His research took him to Alna, where the homestead of the shipbuilder, Dennett Wemouth, still stands, and where he was able to find the ship's sail plan in the attic.

The structures emerging from the sand right now are the bow and stern, which rise three feet higher than the rest of the ship, he said.

"The entire bottom of the ship is there beneath the sand," he said. "Everything from just below 'tween' deck to the keel has survived."

Had the ship's end been more spectacular, such as being dashed onto the rocks, it would not have been as intact, he said.

"This is about the best-preserved prototypical downeaster that we know of," he said. "Maine built the bulk of America's wooden ships after the Civil War. The majority of those were either downeasters or the large schooners. King Philip is at the beginning of that tradition."

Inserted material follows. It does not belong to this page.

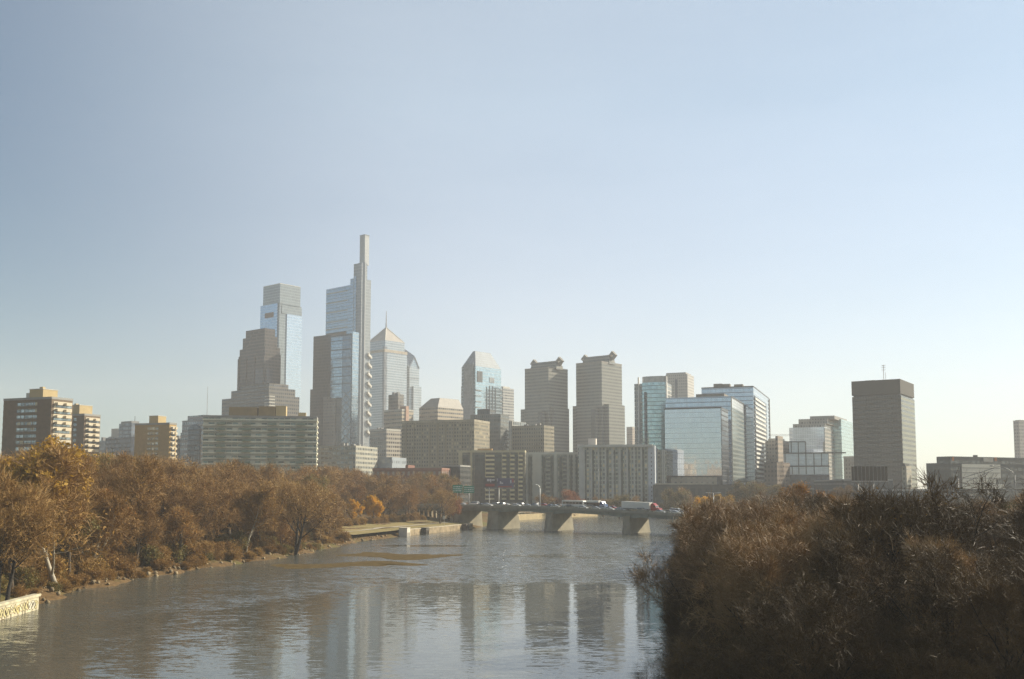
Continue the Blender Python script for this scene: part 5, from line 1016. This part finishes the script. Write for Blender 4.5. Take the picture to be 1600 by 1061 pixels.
NEAR = dict(seg=[6,6,5,4,3], n=[10,9,7,4], t0=[.22,.18,.12,.1], wob=[.07,.11,.15,.18,.2], up=[.03,.08,.06,.05,.03], tap=[.35,.25,.3,.35,.4], ang=[(30,60),(30,58),(28,58),(25,60)], len=[.75,.62,.58,.6], rad=[.55,.5,.5,.6], twigs=19000, tl=(.45,1.4), tw=.0145, leaves=1300, ls=.085, lsp=.3, woody=3, r0=.34, tal=.95, tup=.2)
kind('near', 6, PP(**NEAR), BKD, TWR, L_DRK, 200)
TWD = leaf_mat('dark_twigs', [(.055,.034,.014),(.10,.062,.025),(.19,.12,.048)], 0, .55, .18)  # dark bare twigs; on thickets the colour also carries the wood's low shade
L_ODK = leaf_mat('olive_dead_leaves', [(.07,.045,.012),(.14,.085,.02),(.27,.155,.035)])
kind('near_stark', 2, PP(**{**NEAR, 'twigs': 9000, 'leaves': 700, 'r0': .40, 'woody': 4, 'tw': .015}), BKD, TWD, L_ODK, 220)
kind('near_dark', 3, PP(**{**NEAR, 'leaves': 2200}), BKD, TWD, L_ODK, 225)
kind('near_orange', 1, PP(**{**NEAR, 'twigs': 14000, 'leaves': 12000, 'ls': .13}), BKD, TWR, L_RUST, 230)
kind('near_green', 1, PP(**{**NEAR, 'twigs': 6000, 'leaves': 26000, 'ls': .13}), BKD, TWR, L_GRN, 240)
kind('thicket', 3, PP(seg=[4,4,3,3], n=[9,7,5], t0=[.08,.1,.1], wob=[.12,.16,.2,.2], up=[.06,.08,.05,.03], tap=[.4,.4,.4,.4], ang=[(18,50),(22,55),(25,60)], len=[.8,.7,.6], rad=[.6,.6,.6], stems=6, lean=.35, trunk=5.0, r0=.06, woody=1, twigs=15000, tl=(.4,1.3), tw=.014, leaves=1500, ls=.08, lsp=.3, tal=.9, tup=.25), BKD, TWD, L_ODK, 250)  # dark twigs and leaves here paint in the shade low in the wood
TR = random.Random(77); PLANTED = []
def plant(knd, x, y, H, label, group=None, cat='tree', name=None, rz=None, squash=1.0, var=None):
    vs = KIND[knd]; tm, cm, h = vs[TR.randrange(len(vs)) if var is None else var % len(vs)]; s = H/h
    r = empty(name or ('shrub' if cat == 'shrub' else 'tree'), (x, y, gz(x, y)), TR.random()*6.28 if rz is None else rz); w = s*squash*TR.uniform(.92,1.1); r.scale = (w, w, s)
    link_mesh('trunk' if cat != 'shrub' else 'stems', tm, r); link_mesh('crown', cm, r); tag(r, label, cat, group); PLANTED.append(r); return r
def env_fn(P): xs_, ys_ = zip(*P); return lambda px: float(np.interp(px, xs_, ys_))
LENV = env_fn([(-60,690),(0,692),(45,686),(70,700),(105,708),(130,690),(160,705),(200,712),(235,708),(275,725),(310,728),(345,708),(375,722),(420,738),(450,735),(475,728),(510,736),(545,722),(570,742),(605,752),(640,748),(668,740),(700,755),(715,775),(730,788)])
WORD = ['first','second','third','fourth','fifth','sixth','seventh','eighth','ninth','tenth','eleventh','twelfth','thirteenth','fourteenth','fifteenth','sixteenth','seventeenth','eighteenth','nineteenth','twentieth']
LAND = [(70,'leftmost balcony tower'),(165,'second balcony tower'),(209,'dark blue office block'),(279,'tan apartment tower'),(335,'grey apartment tower'),(415,'long slab left half'),(500,'long slab right half'),(585,'tallest skyscraper'),(640,'red brick building'),(1700,'dark low building')]
DESC = {'rust':'rust brown tree','brown':'dull brown tree','olive':'olive brown tree','gold':'golden leaved tree','sycamore':'pale barked sycamore','dark':'dark trunked tree','bush':'brown shrub','bush_olive':'olive shrub','yellow':'yellow tree','red':'red brown tree'}
pool = []                                   # (kind, x, y, H, rowword, px)
lshore = resample([(x, y) for x, y in LEFT if 100 < y < 670], 1.0)
def plant_later(knd, x, y, H, row, cat='tree'): pool.append((knd, x, y, H, row, px_of(x, y, gz(x, y)+H*.6), cat))
# named individuals first
SPECIAL = []
def special(knd, px, Y, top, label, **k):
    p = at_y(px, 800, Y); g_ = gz(p.x, Y); H = z_row(top, Y)-g_; r = plant(knd, p.x, Y, H, label, **k); SPECIAL.append((p.x, Y)); return r
special('gold', 62, 196, 700, 'big golden leaved tree at the left edge below the leftmost balcony tower', rz=.4, var=0)
special('gold', 108, 215, 765, 'smaller golden tree beside the pale barked sycamore at left', var=1)
special('gold', 12, 205, 690, 'tall olive gold tree cut by the left edge of the picture', var=1, squash=1.1)
special('sycamore', 99, 191, 700, 'white barked sycamore leaning over the left bank below the balcony towers', var=0)
special('dark', 236, 236, 712, 'dark double trunked tree standing at the water below the tan apartment tower', var=0)
special('dark', 460, 300, 742, 'dark trunked tree leaning right over the water below the right half of the slab', var=1)
special('sycamore', 385, 280, 752, 'slim pale trunked tree at the waterside left of the leaning dark tree', var=1)
special('dark', 8, 168, 770, 'dark spreading tree at the bank right behind the graffiti wall', var=1)
special('yellow', 558, 432, 781, 'left and smaller of two bright yellow trees behind the lawn', var=0)
special('yellow', 583, 440, 775, 'right and taller of two bright yellow trees behind the lawn', var=1)
special('red', 727, 520, 786, 'red brown tree at the town end of the bridge', var=0, squash=.8)
special('red', 709, 486, 780, 'second red brown tree on the lawn edge nearest the bridge', var=0, squash=.8)
special('brown', 688, 470, 762, 'brown tree on the lawn edge left of the red brown ones', var=1)
special('red', 703, 505, 783, 'red brown tree on the lawn edge nearest the bridge', var=0, squash=.8)
def near_special(x, y, d): return any(math.hypot(x-a, y-b_) < d for a, b_ in SPECIAL)
def march(offs, step, y0, y1):
    out = []; pts = offset_line(lshore, offs); acc = 0
    for a, c in zip(pts[:-1], pts[1:]):
        acc += (c-a).length
        if acc > step and y0 < c.y < y1: acc = 0; out.append((c.x+TR.uniform(-.3,.3)*step, c.y+TR.uniform(-.3,.3)*step))
    return out
for offs, step, y0, y1, row, mode in [(7,9,172,366,"at the water's edge",0),(17,9.5,165,372,'in the second row',1),(28,10.5,160,500,'in the third row',2),(41,11,165,640,'behind the front rows',3),(56,12.5,180,640,'deep among the trees',3),(74,14,200,640,'deep among the trees',3),(95,16,230,660,'in the backmost row',3)]:
    for x, y in march(offs, step, y0, y1):
        px = px_of(x, y, 12)
        if not -40 < px < 728 or near_special(x, y, 5 if mode < 2 else 4): continue
        if y > 372 and mode < 2: continue
        if 366 < y < 447 and 528 < px < 622: continue
        tt = (Vector((x,y,0))-BO).dot(BA); ss = (Vector((x,y,0))-BO).dot(BN)
        if -4 < ss < DW+4 and tt > -75: continue
        top = LENV(px)+(TR.uniform(35,75) if mode == 0 else TR.uniform(18,50) if mode == 1 else TR.uniform(4,30) if mode == 2 else TR.uniform(-14,34))
        H = min(24, max(6.0, z_row(top, y)-gz(x, y)))
        if px > 525 and y > 372: knd = TR.choice(['brown','brown','brown','rust','olive'])
        else: knd = TR.choice(['rust','rust','brown','brown','brown','olive','sycamore' if mode < 3 else 'rust','sycamore' if mode == 2 else 'brown','dark' if mode < 3 else 'rust','gold' if mode == 3 else 'dark' if mode < 2 else 'brown'])
        plant_later(knd, x, y, H, row)
for offs, step, y0, y1 in [(2.6,3.6,172,372),(7.5,5,166,372),(12,6.0,166,372)]:
    for x, y in march(offs, step, y0, y1):
        px = px_of(x, y, 3)
        if -20 < px < 640: plant_later(TR.choice(['bush','bush','bush','bush_olive']), x, y, (TR.uniform(1.0,2.6) if offs < 5 else TR.uniform(2.4,5.0)), 'on the bank slope' if offs > 5 else 'at the waterline', 'shrub')
for x, y in march(25, 6, 385, 492): plant_later('bush', x, y, TR.uniform(2,4), 'along the back of the lawn', 'shrub')
by = {}
for q in pool:
    lm = next(n_ for lim, n_ in LAND if q[5] < lim); by.setdefault((DESC[q[0]], q[4], lm), []).append(q)
for (ds, row, lm), L_ in by.items():
    L_.sort(key=lambda q: q[5]); nn = len(L_)
    for i, q in enumerate(L_):
        lab = f'{ds} {row} below {lm}'
        if nn > 1: lab += f', {WORD[i]} from left' if i < nn-1 or nn > 2 else ', right of two'
        if nn == 2 and i == 0: lab = f'{ds} {row} below {lm}, left of two'
        plant(q[0], q[1], q[2], q[3], lab, ('trees' if q[6] == 'tree' else 'shrubs')+' on the left bank', q[6])

# trees around the town end of the bridge and in front of the apartment rows
for px, Y, top, knd, lab in [(846,640,772,'rust','small orange brown tree behind the pale lamp post on the bridge'),(888,650,766,'red','reddish tree above the white coach on the bridge'),(965,640,773,'olive','low olive tree before the grid fronted block, left of the trailer'),(945,660,776,'brown','low brown tree before the grid fronted block above the silver car'),(985,640,775,'brown','low brown tree just left of the white end wall'),(1100,520,777,'yellow','small yellow green tree left of the orange one at the end of the bridge'),(1122,500,773,'gold','small orange tree at the right end of the bridge'),(1137,470,784,'olive','dark green brown bush behind the crest of the right wood'),(575,560,742,'brown','bare brown tree rising left of the red brick building'),(1160,620,752,'olive','dim olive tree under the mirrored slabs'),(1052,640,764,'olive','dim olive tree before the dark retaining wall, right of the white end wall'),(1078,650,762,'brown','dim brown tree before the dark retaining wall, below the low mirrored slab'),(1180,630,756,'brown','dim brown tree before the retaining wall below the tallest mirrored slab'),(1212,640,757,'olive','dim olive tree before the retaining wall below the pale framed hall'),(1310,600,758,'brown','dim brown tree before the low shed left of the dark office tower')]:
    p = at_y(px, 790, Y); plant(knd, p.x, Y, max(4, z_row(top, Y)-gz(p.x, Y)), lab, squash=1.15)
# right bank wood
RENV = env_fn([(1030,860),(1045,822),(1060,802),(1085,792),(1110,786),(1150,776),(1190,770),(1215,760),(1245,757),(1275,764),(1310,772),(1350,776),(1390,768),(1430,776),(1470,780),(1520,772),(1560,778),(1600,772),(1660,770)])
def rshore_x(y): return float(np.interp(y, [p[1] for p in RIGHT], [p[0] for p in RIGHT]))
def rspecial(knd, px, Y, top, label, **k):
    p = at_y(px, 850, Y); plant(knd, p.x, Y, z_row(top, Y)-gz(p.x, Y), label, **k)
rspecial('near_stark', 1402, 98, 748, 'tall bare dark tree rising above the wood under the dark office tower', var=0)
rspecial('near_stark', 1522, 92, 750, 'tall bare dark tree rising above the wood left of the curved street lamp', var=1)
rspecial('near_stark', 1590, 110, 752, 'bare dark tree cut by the right edge of the picture', var=0)
rspecial('near_stark', 1462, 120, 766, 'smaller bare tree between the two tall bare ones', var=1)
rspecial('near_orange', 1242, 190, 757, 'orange brown leafy tree on the crest of the right wood below the framed hall')
rspecial('near_green', 1598, 140, 788, 'dark green leafy tree at the right edge of the wood')
rspecial('near_orange', 1490, 150, 800, 'tree with orange dead leaves among the bare ones at right')
ZONE = [(1130,'bare brown tree on the water side of the right bank wood','water side trees of the right wood'),(1300,'twiggy brown tree in the middle of the right bank wood','middle trees of the right wood'),(2000,'dark bare tree in the thick right end of the wood','right end trees of the wood')]
y = 74.0
while y < 215:
    sp = 6.2 if y < 120 else 7.5; x = rshore_x(y)+3.0+TR.uniform(0,1.5)
    while x < .54*y+6:
        xx, yy = x+TR.uniform(-1.6,1.6), y+TR.uniform(-2.5,2.5); xx = max(xx, rshore_x(yy)+2.0); px = px_of(xx, yy, 12)
        if px < 1650:
            e = RENV(px); top = e+(TR.uniform(60,190) if yy < 95 else TR.uniform(25,120) if yy < 125 else TR.uniform(3,45)); H = z_row(top, yy)-gz(xx, yy)
            lim = 7 + .55*(xx-rshore_x(yy))+ (4 if yy > 140 else 0); H = min(max(H, 4.5), 19)
            zn = next(z for z in ZONE if px < z[0]); plant(('near_stark' if TR.random() < .16 else 'near_dark' if TR.random() < .2+max(0,(px-1200)/800)+(.3 if yy < 105 else 0) else 'near') if H > 7 else 'thicket', xx, yy, H, zn[1], zn[2])  # dark kind more frequent in the foreground, deepening its shade by colour
        x += sp*TR.uniform(.85,1.2)
    y += sp*TR.uniform(.85,1.1)
for yy in np.arange(216, 402, 9.0):
    for k_ in range(2):
        xx = rshore_x(yy)+3+k_*8+TR.uniform(-1,1); px = px_of(xx, yy, 12); H = z_row(RENV(px)+TR.uniform(2,25), yy)-gz(xx, yy)
        plant('near', xx, float(yy), max(5, H), 'brown tree far along the water side of the right wood toward the bridge', 'far water side trees of the right wood')
for yy in np.arange(76, 230, 4.2):
    xx = rshore_x(yy)+TR.uniform(-.3,2.2); plant('thicket', xx, float(yy), TR.uniform(4,8), 'low twiggy thicket overhanging the water along the right bank', 'thickets along the right waterline', 'shrub')
for i in range(46):
    yy = TR.uniform(72,118); xx = TR.uniform(rshore_x(yy)+3, .52*yy+4); plant('thicket', xx, yy, TR.uniform(4,7.5), 'dense dark thicket filling the foreground under the right wood', 'thickets under the right wood', 'shrub')
# loose stones along the left waterline: nobody could count them
rng = np.random.default_rng(5); V = []; Q = []; base = 0
cube = np.array([[-1,-1,-1],[1,-1,-1],[1,1,-1],[-1,1,-1],[-1,-1,1],[1,-1,1],[1,1,1],[-1,1,1]], float); cq = np.array([[0,3,2,1],[4,5,6,7],[0,1,5,4],[1,2,6,5],[2,3,7,6],[3,0,4,7]])
for q in offset_line([p for p in lshore if 165 < p.y < 400], .5):
    for _ in range(2):
        x, y = q.x+rng.normal(-1.2,1.6), q.y+rng.normal(0,.6); s = .08+.42*rng.random()**3; ro = rng.normal(0,1,(3,3)); ro, _r = np.linalg.qr(ro); v = (cube*rng.uniform(.6,1,(8,3))*s)@ro+np.array([x,y,gz(x,y)+s*.25]); V.append(v); Q.append(cq+base); base += 8
st = link_mesh('rubble', np_mesh('rubble', np.concatenate(V), np.concatenate(Q), [mat('shore_stone', (.25,.19,.11), .9, var=.5, scale=.35)])); tag(st, kind='stuff')
# bleached driftwood
for px, py, ln, rz, lab in [(392,881,9,.3,'bleached fallen trunk lying at the waterline below the left half of the slab'),(262,866,7,.9,'bleached fallen branch on the bank beside the dark double trunked tree'),(300,895,8,.15,'thin fallen trunk on the shore stones below the grey apartment tower')]:
    p = at_z(px, py, 1.0); r = empty('fallen_trunk', (p.x, p.y, gz(p.x, p.y)+.35), rz); tag(r, lab, 'fallen trunk'); MB().tube([(0,0,0),(ln*.4,.4,.3),(ln*.8,.2,.7),(ln,.6,1.3)], .28, 7, .1).build('trunk', BKP, r, True); MB().tube([(ln*.5,.3,.35),(ln*.65,-.9,1.1),(ln*.75,-1.4,1.6)], .1, 5, .03).build('branch', BKP, r)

The King Philip is a medium clipper. It was not technically a clipper ship, being built bigger to haul more cargo, but was still built for some speed, he said. It was 182 feet long, 36 feet wide and 24 feet deep, weighing 1,189 tons, according to the Maine Maritime Museum in Bath.

The King Philip was launched from Alna for its Boston-based owners and traveled all over the world, including Australia and the South Pacific.

There was a mutiny in Honolulu, Hawaii, and another off Annapolis, Md., where the crew set fire to the ship.

The mutinies were a sign of the economic decline of that class of wooden sailing ships, as companies sought to remain competitive with other boats, including steamships.

Owners sought to save money by cutting back on maintenance and on the size of the crew, which was responsible for sailing the vessel and handling its cargo, Delgado said.

By 1878, the ship was hauling lumber from Puget Sound to San Francisco, "a workaday trade where she had been built for loftier dreams, of hauling riches from the South Pacific," Delgado said.

When the King Philip pulled its anchor and ran aground on the western shore of San Francisco, the hull was sold for $1,000 to a local storeowner, who recovered what items he could and then used dynamite on the upper decks so he could more easily salvage the copper and bronze used in its construction.

Like the feet of a beachcomber standing in the surf, the hull gradually sank into the sand and disappeared for more than 100 years.

A confluence of currents exposed it in the 1980s, when Delgado surveyed it, but sand from road construction buried it again. Now it is back and is causing a flurry of excitement among tourists, locals and historians.

"People love it," said Stephen Haller, historian for the National Park Service's Golden Gate National Recreation Artea. "It's been a magnet for locals and out-of-town visitors alike that really reminds them of the romance of the sea or the mystery of shipwrecks, that sort of thing."